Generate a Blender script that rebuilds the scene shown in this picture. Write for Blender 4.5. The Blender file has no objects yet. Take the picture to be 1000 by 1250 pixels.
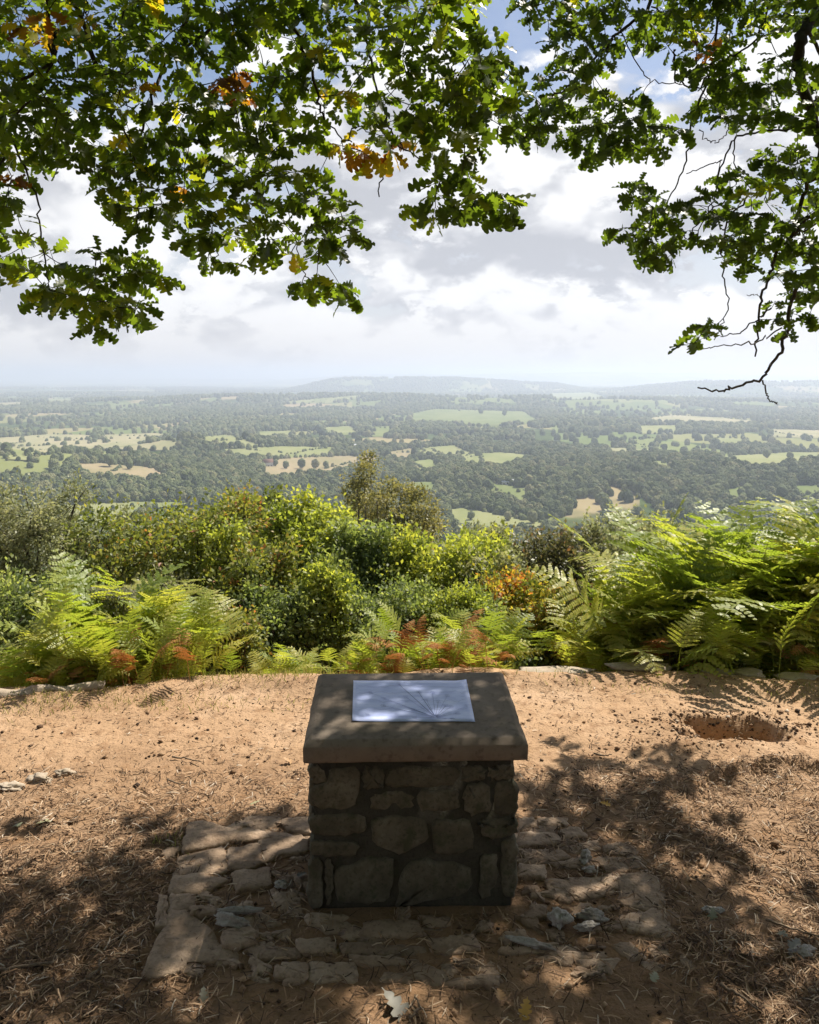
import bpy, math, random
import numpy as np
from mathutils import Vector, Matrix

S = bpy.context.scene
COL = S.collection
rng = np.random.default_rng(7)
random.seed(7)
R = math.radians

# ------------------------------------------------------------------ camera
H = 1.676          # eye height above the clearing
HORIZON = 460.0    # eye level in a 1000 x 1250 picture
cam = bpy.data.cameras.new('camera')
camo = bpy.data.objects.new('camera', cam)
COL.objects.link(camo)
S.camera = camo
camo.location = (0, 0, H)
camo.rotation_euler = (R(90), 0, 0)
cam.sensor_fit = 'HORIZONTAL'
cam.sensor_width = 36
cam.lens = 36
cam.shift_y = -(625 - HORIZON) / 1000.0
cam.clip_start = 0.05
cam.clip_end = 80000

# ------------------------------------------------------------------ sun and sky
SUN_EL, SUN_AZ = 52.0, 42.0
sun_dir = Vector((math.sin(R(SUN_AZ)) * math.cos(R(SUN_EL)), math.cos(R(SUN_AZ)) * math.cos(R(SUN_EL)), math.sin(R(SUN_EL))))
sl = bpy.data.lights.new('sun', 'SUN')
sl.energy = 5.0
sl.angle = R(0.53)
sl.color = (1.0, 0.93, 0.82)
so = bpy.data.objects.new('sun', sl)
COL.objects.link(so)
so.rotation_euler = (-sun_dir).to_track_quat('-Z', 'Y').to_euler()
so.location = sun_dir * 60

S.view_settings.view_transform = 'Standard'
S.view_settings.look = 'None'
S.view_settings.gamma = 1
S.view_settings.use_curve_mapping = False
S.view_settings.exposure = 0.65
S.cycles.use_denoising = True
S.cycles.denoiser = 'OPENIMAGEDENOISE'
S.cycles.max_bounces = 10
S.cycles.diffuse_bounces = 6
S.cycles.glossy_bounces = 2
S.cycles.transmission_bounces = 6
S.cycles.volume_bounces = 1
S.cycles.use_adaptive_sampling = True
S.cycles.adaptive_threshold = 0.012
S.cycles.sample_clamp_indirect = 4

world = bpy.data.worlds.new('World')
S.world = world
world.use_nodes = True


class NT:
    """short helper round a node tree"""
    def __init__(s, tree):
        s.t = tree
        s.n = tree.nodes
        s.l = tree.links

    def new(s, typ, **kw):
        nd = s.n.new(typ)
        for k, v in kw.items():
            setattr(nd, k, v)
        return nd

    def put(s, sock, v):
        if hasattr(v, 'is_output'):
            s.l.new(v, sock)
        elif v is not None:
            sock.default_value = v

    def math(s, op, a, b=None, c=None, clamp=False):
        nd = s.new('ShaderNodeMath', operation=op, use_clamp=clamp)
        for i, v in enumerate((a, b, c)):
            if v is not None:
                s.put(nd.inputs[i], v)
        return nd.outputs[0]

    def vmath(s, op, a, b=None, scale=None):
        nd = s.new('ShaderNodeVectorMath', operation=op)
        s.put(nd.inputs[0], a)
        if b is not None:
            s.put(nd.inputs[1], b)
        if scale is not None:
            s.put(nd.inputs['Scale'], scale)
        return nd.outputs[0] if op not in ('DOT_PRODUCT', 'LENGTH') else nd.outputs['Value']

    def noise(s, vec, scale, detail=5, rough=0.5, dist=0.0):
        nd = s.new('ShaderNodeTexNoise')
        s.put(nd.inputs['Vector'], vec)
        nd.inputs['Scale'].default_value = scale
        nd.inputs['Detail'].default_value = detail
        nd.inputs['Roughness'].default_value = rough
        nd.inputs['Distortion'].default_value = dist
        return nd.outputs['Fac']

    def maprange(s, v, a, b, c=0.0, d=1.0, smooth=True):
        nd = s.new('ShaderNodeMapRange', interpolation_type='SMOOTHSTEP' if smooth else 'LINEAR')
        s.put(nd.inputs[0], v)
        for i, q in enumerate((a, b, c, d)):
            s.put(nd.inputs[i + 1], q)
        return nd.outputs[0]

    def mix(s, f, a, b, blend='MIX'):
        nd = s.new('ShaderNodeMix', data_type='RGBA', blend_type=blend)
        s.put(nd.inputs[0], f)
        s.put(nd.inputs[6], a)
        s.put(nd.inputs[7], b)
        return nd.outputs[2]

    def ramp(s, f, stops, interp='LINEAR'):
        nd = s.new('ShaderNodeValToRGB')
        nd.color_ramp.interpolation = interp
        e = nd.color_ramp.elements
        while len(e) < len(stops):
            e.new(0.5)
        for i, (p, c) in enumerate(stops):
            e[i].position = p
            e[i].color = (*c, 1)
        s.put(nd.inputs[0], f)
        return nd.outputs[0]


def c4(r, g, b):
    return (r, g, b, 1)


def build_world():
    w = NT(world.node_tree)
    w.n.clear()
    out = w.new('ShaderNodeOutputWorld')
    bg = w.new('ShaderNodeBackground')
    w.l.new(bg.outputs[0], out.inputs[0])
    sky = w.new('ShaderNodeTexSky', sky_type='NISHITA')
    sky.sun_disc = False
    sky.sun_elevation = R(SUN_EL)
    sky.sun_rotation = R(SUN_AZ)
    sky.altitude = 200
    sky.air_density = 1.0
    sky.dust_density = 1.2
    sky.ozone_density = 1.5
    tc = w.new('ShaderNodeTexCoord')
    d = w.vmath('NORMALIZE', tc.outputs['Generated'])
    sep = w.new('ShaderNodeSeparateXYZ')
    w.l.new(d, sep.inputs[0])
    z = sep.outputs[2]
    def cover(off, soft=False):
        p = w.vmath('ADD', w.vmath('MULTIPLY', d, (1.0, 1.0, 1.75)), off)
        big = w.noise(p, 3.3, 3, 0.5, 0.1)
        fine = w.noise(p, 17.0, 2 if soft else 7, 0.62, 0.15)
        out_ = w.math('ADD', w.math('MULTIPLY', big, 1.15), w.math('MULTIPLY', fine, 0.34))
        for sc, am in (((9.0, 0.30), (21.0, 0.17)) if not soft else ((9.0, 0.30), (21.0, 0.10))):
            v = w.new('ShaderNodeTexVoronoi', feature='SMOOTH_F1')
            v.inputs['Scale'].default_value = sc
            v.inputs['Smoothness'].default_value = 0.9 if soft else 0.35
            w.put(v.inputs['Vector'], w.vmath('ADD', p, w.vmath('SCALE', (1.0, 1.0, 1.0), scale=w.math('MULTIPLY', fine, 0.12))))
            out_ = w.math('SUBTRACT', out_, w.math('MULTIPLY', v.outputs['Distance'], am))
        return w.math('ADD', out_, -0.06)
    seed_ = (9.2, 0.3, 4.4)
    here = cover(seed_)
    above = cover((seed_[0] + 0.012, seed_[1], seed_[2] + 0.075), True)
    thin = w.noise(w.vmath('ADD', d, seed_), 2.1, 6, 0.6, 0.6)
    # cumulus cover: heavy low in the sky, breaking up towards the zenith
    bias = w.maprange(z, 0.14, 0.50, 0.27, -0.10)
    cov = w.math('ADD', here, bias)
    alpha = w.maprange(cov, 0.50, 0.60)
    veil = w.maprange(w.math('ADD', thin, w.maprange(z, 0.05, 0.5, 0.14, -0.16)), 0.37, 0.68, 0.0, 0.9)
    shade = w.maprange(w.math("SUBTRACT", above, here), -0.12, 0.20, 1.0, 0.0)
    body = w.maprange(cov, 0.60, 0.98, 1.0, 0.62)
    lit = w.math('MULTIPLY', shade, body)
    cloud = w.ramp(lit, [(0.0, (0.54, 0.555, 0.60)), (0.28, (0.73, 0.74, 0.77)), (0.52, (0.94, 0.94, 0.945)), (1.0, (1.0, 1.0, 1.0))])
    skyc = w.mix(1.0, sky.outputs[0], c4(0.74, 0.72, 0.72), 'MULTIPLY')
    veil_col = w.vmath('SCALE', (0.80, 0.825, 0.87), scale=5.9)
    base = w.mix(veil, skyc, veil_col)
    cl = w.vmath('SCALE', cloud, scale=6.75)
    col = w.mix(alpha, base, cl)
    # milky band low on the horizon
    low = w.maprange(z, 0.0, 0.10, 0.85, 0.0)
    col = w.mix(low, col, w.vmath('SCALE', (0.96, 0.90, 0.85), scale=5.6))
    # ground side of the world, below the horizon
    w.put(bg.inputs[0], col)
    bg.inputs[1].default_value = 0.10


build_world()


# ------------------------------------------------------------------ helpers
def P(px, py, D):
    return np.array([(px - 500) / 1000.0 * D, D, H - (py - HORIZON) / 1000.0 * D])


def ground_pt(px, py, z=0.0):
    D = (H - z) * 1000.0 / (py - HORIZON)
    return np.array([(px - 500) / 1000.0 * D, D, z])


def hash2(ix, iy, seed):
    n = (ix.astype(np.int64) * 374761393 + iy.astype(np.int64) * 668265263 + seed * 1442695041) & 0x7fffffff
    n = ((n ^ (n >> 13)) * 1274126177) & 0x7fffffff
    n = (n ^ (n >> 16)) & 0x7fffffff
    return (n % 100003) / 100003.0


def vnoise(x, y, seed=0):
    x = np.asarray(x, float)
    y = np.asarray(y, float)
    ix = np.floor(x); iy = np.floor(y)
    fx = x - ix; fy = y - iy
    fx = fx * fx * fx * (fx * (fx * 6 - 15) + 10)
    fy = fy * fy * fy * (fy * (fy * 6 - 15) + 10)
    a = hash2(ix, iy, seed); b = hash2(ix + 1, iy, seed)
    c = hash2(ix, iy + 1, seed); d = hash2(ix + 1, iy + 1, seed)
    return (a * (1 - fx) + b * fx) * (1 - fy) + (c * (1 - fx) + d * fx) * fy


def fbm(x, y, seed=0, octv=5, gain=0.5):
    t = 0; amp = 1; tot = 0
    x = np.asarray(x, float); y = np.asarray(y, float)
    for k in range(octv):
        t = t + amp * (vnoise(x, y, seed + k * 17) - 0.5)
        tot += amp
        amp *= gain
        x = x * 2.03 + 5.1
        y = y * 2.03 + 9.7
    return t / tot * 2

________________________

Restate only the lines running from the start of the material above through the line containing "cam.clip_end = 80000", ends included. No pictures.

Worked solution:
Generate a Blender script that rebuilds the scene shown in this picture. Write for Blender 4.5. The Blender file has no objects yet. Take the picture to be 1000 by 1250 pixels.
import bpy, math, random
import numpy as np
from mathutils import Vector, Matrix

S = bpy.context.scene
COL = S.collection
rng = np.random.default_rng(7)
random.seed(7)
R = math.radians

# ------------------------------------------------------------------ camera
H = 1.676          # eye height above the clearing
HORIZON = 460.0    # eye level in a 1000 x 1250 picture
cam = bpy.data.cameras.new('camera')
camo = bpy.data.objects.new('camera', cam)
COL.objects.link(camo)
S.camera = camo
camo.location = (0, 0, H)
camo.rotation_euler = (R(90), 0, 0)
cam.sensor_fit = 'HORIZONTAL'
cam.sensor_width = 36
cam.lens = 36
cam.shift_y = -(625 - HORIZON) / 1000.0
cam.clip_start = 0.05
cam.clip_end = 80000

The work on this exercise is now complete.